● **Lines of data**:
* * * * *

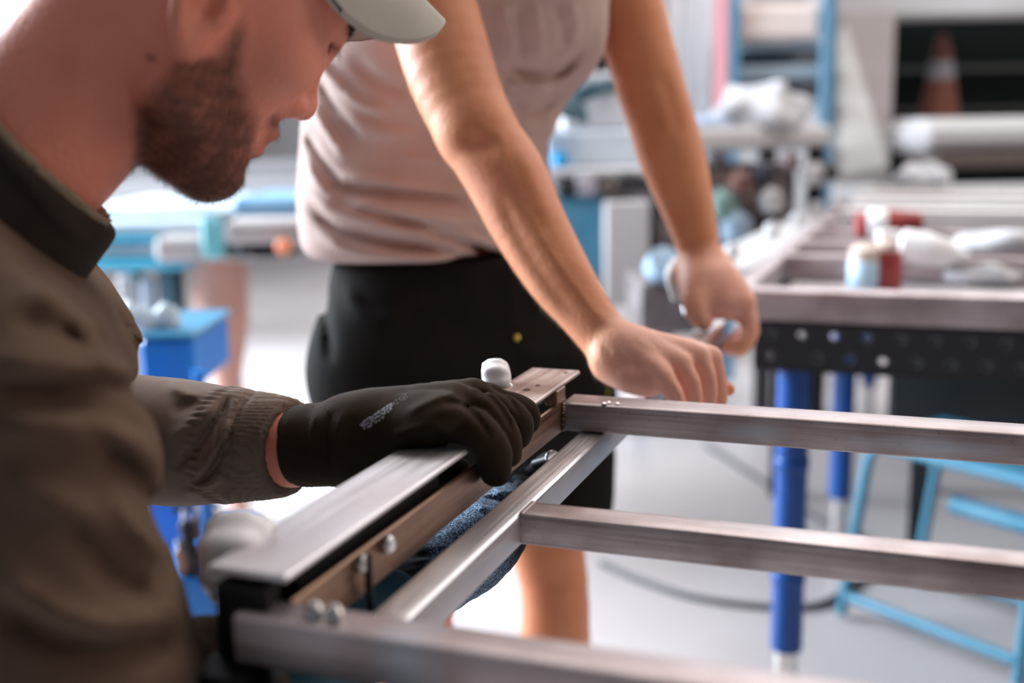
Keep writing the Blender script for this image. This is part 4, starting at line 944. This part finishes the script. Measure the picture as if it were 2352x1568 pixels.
meshobj('shirt_neckband', V5, Q5, fabric('beige_neckband', (.3, .24, .17), (.35, .28, .2)), man)
# trousers and shoes of the first man
tp_ = []
for h, k_, a in ((HIPR, KR, AR), (HIPL, KL, AL)):
    tp_ += CH([h, (h+k_)/2, k_], [.095, .088, .072], .03, 2)+CH([k_, k_*.5+a*.5, a], [.072, .068, .06], .02, 2)
tp_ += [RC(PELV-side*.06, PELV+side*.06, .13, .13, .04), WARP(.003, 14, seed=8)]
allp = np.array([p.c for p in tp_[:-1]]); V6, Q6 = sculpt(tp_, .008, allp.min(0)-.3, allp.max(0)+.3, 2)
meshobj('trousers', V6, Q6, FB_TROUS, man)
def shoe(a, fd, par, m):
    c = np.array([a[0], a[1], 0]); sp = [RC(c+(0, 0, .05), c+fd*.15+(0, 0, .035), .042, .034, .02), RC(c+(0, 0, .05), c+(0, 0, .10), .045, .045, .02), HS((0, 0, .004), (0, 0, -1), .004)]
    v, q = sculpt(sp, .006, c-(.22, .22, .05), c+(.22, .22, .2), 2); return meshobj('shoe', v, q, m, par)
M_SHOE = mat('black_leather', (.02, .018, .016), .5)
shoe(AR, facing, man, M_SHOE); shoe(AL, facing, man, M_SHOE)
stool2 = thing('work_stool', 'black round stool under the man in the cap', 'stool', (-.80, .46, 0))
MB().lathe([(.05, 0), (.17, .0), (.18, .03), (.15, .05)], (PELV[0], PELV[1], .385), n=24).build('seat', M_BLACKST, stool2, True, 50)
for k in range(4):
    an = k*pi/2+.4; MB().tube([(PELV[0]+.1*cos(an), PELV[1]+.1*sin(an), .39), (PELV[0]+.2*cos(an), PELV[1]+.2*sin(an), 0)], .014, 10).build('leg', M_BLACKST, stool2, True)

# ---- left glove gripping the angle iron
def glove_left():
    p = []
    p += CH([PT(706, 1022, .897), PT(760, 1020, .892), PT(815, 1012, .888)], [.0325, .0315, .0285], .01, 3)
    W0 = PT(820, 1010, .888)
    M = [PT(1000, 964, .868), PT(1035, 930, .885), PT(1082, 922, .905), PT(1112, 928, .925)]      # knuckles index..little
    for k, m in enumerate(M): p += CH([W0*(1-.12*k*.2)+PT(815, 985, .90)*(.12*k*.2), W0*.45+m*.55+U*.004, m], [.0265, .0225, .0185], .018, 3)
    p += [EL(PT(930, 985, .89), (.052, .018, .036), np.array([nrm(PT(1060, 930, .89)-W0), nrm(np.cross(nrm(PT(1060, 930, .89)-W0), nrm(M[3]-M[0]))), nrm(M[3]-M[0])]), .02)]
    f_ = [[M[0], PT(1090, 985, .860), PT(1128, 1035, .868), PT(1138, 1082, .882)],
          [M[1], PT(1112, 938, .878), PT(1158, 1000, .886), PT(1165, 1042, .898)],
          [M[2], PT(1148, 936, .905), PT(1188, 968, .915), PT(1190, 1002, .925)],
          [M[3], PT(1168, 932, .928), PT(1205, 946, .938), PT(1214, 970, .944)]]
    p += fingers(f_, [.0148, .0132, .0128, .0112], .007)
    p += CH([PT(850, 1050, .888), PT(930, 1090, .90), PT(1000, 1100, .915), PT(1050, 1080, .925)], [.0185, .016, .0135, .0115], .015, 3)
    return p, M
gp, MK = glove_left()
gs = [STROKE(p, w, a, .8, .95) for p, w, a in (([(765, 940), (750, 1000), (765, 1090)], 6, -.0022), ([(790, 940), (775, 1000), (790, 1090)], 6, .0018), ([(728, 938), (715, 1000), (725, 1090)], 7, .0014),
     ([(880, 1010), (960, 985), (1030, 975)], 12, .003), ([(930, 950), (1000, 915), (1060, 900)], 10, .002), ([(1010, 925), (1060, 930), (1100, 965), (1130, 1010)], 7, -.003), ([(1085, 895), (1125, 912), (1160, 955), (1180, 1000)], 6, -.0028),
     ([(1125, 890), (1165, 912), (1195, 950)], 5, -.0022), ([(980, 990), (1020, 1010), (1060, 1040)], 9, -.002), ([(812, 950), (805, 1000), (815, 1080)], 6, -.0014))]
gl1 = HS(PT(676, 1024, .905), -nrm(PT(760, 1020, .892)-PT(706, 1022, .897)), .003)
allp = np.array([p.c for p in gp]); V7, Q7 = sculpt(gp+[gl1]+gs+[WARP(.0005, 120, seed=6)], .0017, allp.min(0)-.06, allp.max(0)+.06, 2)
rel = V7-PT(706, 1022, .897); t7 = rel@ax_; NV7 = vnormals(V7, Q7); V7 = V7+NV7*(np.sin(t7*2*pi/.0032)*.00035*sstep(.045, .03, t7))[:, None]
gl = meshobj('glove', V7, Q7, FB_GLOVE, man); gl['label'] = 'black knit glove gripping the brown bar'
# worn white print on the back of the glove: small raised blobs snapped to the glove surface
from mathutils.bvhtree import BVHTree
bv = BVHTree.FromPolygons(V7.tolist(), Q7.tolist())
pr_ = MB(); glyph = {'a': [(0, 0), (.5, 1), (1, 0), (.25, .4), (.75, .4)], 'o': [(0, .5), (.3, 1), (.8, .9), (1, .4), (.6, 0), (.15, .1)], 'n': [(0, 0), (0, 1), (.5, .8), (1, .5), (1, 0)]}
def putdot(px, py, r):
    o_ = mathutils.Vector(CAM); d_ = mathutils.Vector(nrm(ray(px, py))); h = bv.ray_cast(o_, d_)
    if h[0] is not None:
        n_ = np.array(h[1]); pr_.lathe([(r, -.0004), (r, .0001), (r*.5, .0003)], np.array(h[0]), n_, 7)
gd = np.array([58, -38.])/np.hypot(58, 38); gn = np.array([gd[1], -gd[0]])
rr = random.Random(2)
for i in range(9):
    for dot in glyph['aonoaonan'[i]]:
        b = np.array([828, 974.])+gd*(i*9.5)+gd*dot[0]*6+gn*(-dot[1]*(15 if i < 6 else 10)); putdot(b[0]+rr.uniform(-1.5, 1.5), b[1]+rr.uniform(-1.5, 1.5), .0010)
for i in range(7):
    for q in range(2): b = np.array([895, 937.])+gd*i*8+gn*q*4+np.array([rr.uniform(-1, 1)]*2); putdot(b[0]+rr.uniform(-2, 2), b[1]+rr.uniform(-2, 2), .0006)
if pr_.n: pr_.build('glove_print', mat('worn_grey_print', (.36, .36, .38), .8), gl)
# ---- right glove beneath the frame, along the gap: pixel column/row taken on the plane z under the rail
def GP(x, y, z=.852): return PL(x, y, z)
RGC = [(995, 1328), (1078, 1268), (1140, 1205), (1190, 1146)]
rp_ = CH([GP(905, 1392), GP(945, 1355), GP(985, 1318)], [.0275, .0265, .027], .01, 3)
rp_ += CH([GP(*q) for q in RGC], [.030, .034, .032, .026], .012, 4)
fr_ = [[GP(1185, 1150, .855), GP(1215, 1105, .868), GP(1245, 1075, .872), GP(1262, 1058, .868)], [GP(1195, 1160, .85), GP(1235, 1120, .862), GP(1268, 1085, .864), GP(1285, 1072, .858)],
       [GP(1200, 1175, .845), GP(1248, 1140, .852), GP(1280, 1105, .85), GP(1292, 1095, .845)], [GP(1195, 1190, .84), GP(1245, 1160, .842), GP(1275, 1135, .84), GP(1288, 1125, .835)], [GP(1090, 1190, .862), GP(1130, 1125, .872), GP(1165, 1093, .874), GP(1192, 1072, .872)]]
rp_ += fingers(fr_, [.0112, .0115, .0112, .0105, .0118], .006)
rs = [STROKE(p, w, a, .8, 1.2) for p, w, a in (([(925, 1312), (975, 1302), (1030, 1292)], 4, .0018), ([(940, 1292), (990, 1284), (1040, 1272)], 4, .0018), ([(915, 1330), (965, 1320), (1020, 1312)], 4, .0018), ([(955, 1277), (1000, 1270), (1050, 1254)], 4, -.0018),
      ([(1110, 1140), (1150, 1150), (1190, 1150)], 6, -.004), ([(1130, 1125), (1165, 1130), (1200, 1125)], 6, .003), ([(1090, 1165), (1130, 1170), (1180, 1180)], 6, .003), ([(1150, 1100), (1185, 1110)], 5, -.003))]
allp = np.array([p.c for p in rp_]); V8, Q8 = sculpt(rp_+rs+[WARP(.001, 60, seed=9), WARP(.0004, 300, seed=10)], .0018, allp.min(0)-.06, allp.max(0)+.06, 2)
gx = proj(V8)[0]; k8 = np.clip(sstep(960, 1010, gx)*sstep(1205, 1130, gx), .06, 1)[:, None]     # knit body is blue-flecked, cuff and fingers dark
g2 = meshobj('glove', V8, Q8, FB_GLOVE2, man, np.ones((len(V8), 3))*k8); g2['label'] = 'speckled blue and black glove under the frame'
V9, Q9 = sculpt(CH([ELR, ELR*.4+GP(800, 1480, .85)*.6, GP(885, 1408)], [.052, .046, .032], .01, 3)+[WARP(.0012, 60, seed=2)], .003, np.minimum(ELR, GP(890, 1380))-.1, np.maximum(ELR, GP(890, 1380))+.1, 2); meshobj('sleeve', V9, Q9, fabric('teal_fleece', (.02, .07, .10), (.05, .12, .16), bump=.001, bscale=600), man)['label'] = 'teal fleece sleeve of the right arm below the frame'
q0, q1 = GP(896, 1398), GP(906, 1390); MB().tube(np.array([q0, q1]), .0290, 28).build('wristband', FB_WHITE, man, True, 50)

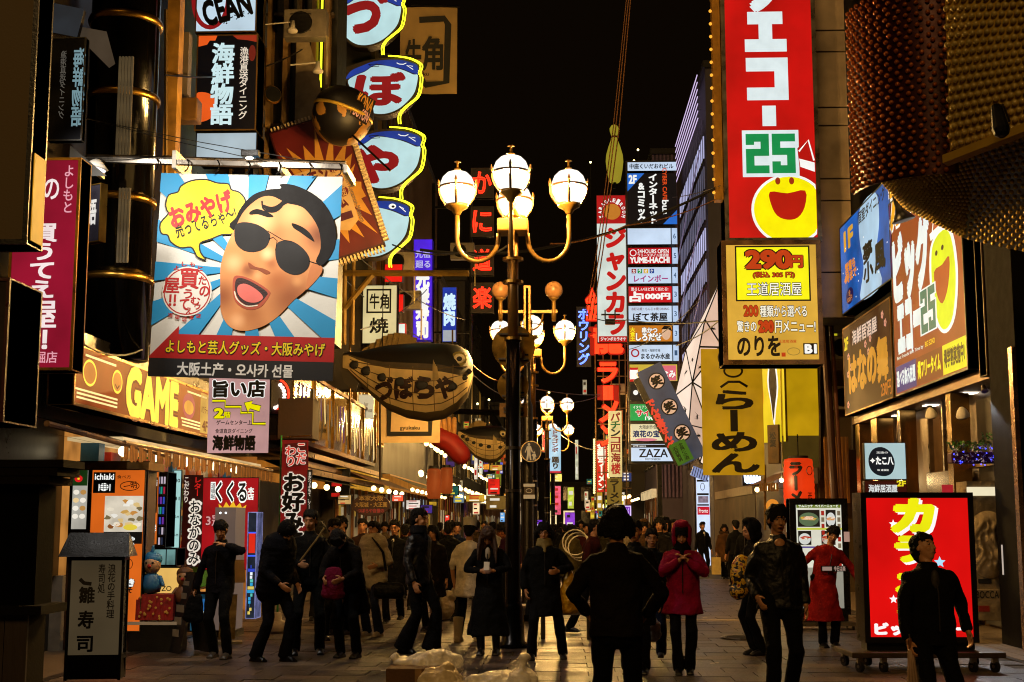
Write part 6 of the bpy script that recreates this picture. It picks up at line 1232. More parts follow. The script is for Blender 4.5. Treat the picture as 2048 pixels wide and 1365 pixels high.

* * * * *

● **WHAT YOU WILL DO**:
Repeat, exactly and in full, each line from the start of the data to the line that contains "an = k*pi/2+.4;". Pictures do not go in.

● **OUTPUT FOR THIS EXERCISE**:
Keep writing the Blender script for this image. This is part 4, starting at line 944. This part finishes the script. Measure the picture as if it were 2352x1568 pixels.
meshobj('shirt_neckband', V5, Q5, fabric('beige_neckband', (.3, .24, .17), (.35, .28, .2)), man)
# trousers and shoes of the first man
tp_ = []
for h, k_, a in ((HIPR, KR, AR), (HIPL, KL, AL)):
    tp_ += CH([h, (h+k_)/2, k_], [.095, .088, .072], .03, 2)+CH([k_, k_*.5+a*.5, a], [.072, .068, .06], .02, 2)
tp_ += [RC(PELV-side*.06, PELV+side*.06, .13, .13, .04), WARP(.003, 14, seed=8)]
allp = np.array([p.c for p in tp_[:-1]]); V6, Q6 = sculpt(tp_, .008, allp.min(0)-.3, allp.max(0)+.3, 2)
meshobj('trousers', V6, Q6, FB_TROUS, man)
def shoe(a, fd, par, m):
    c = np.array([a[0], a[1], 0]); sp = [RC(c+(0, 0, .05), c+fd*.15+(0, 0, .035), .042, .034, .02), RC(c+(0, 0, .05), c+(0, 0, .10), .045, .045, .02), HS((0, 0, .004), (0, 0, -1), .004)]
    v, q = sculpt(sp, .006, c-(.22, .22, .05), c+(.22, .22, .2), 2); return meshobj('shoe', v, q, m, par)
M_SHOE = mat('black_leather', (.02, .018, .016), .5)
shoe(AR, facing, man, M_SHOE); shoe(AL, facing, man, M_SHOE)
stool2 = thing('work_stool', 'black round stool under the man in the cap', 'stool', (-.80, .46, 0))
MB().lathe([(.05, 0), (.17, .0), (.18, .03), (.15, .05)], (PELV[0], PELV[1], .385), n=24).build('seat', M_BLACKST, stool2, True, 50)
for k in range(4):
    an = k*pi/2+.4; MB().tube([(PELV[0]+.1*cos(an), PELV[1]+.1*sin(an), .39), (PELV[0]+.2*cos(an), PELV[1]+.2*sin(an), 0)], .014, 10).build('leg', M_BLACKST, stool2, True)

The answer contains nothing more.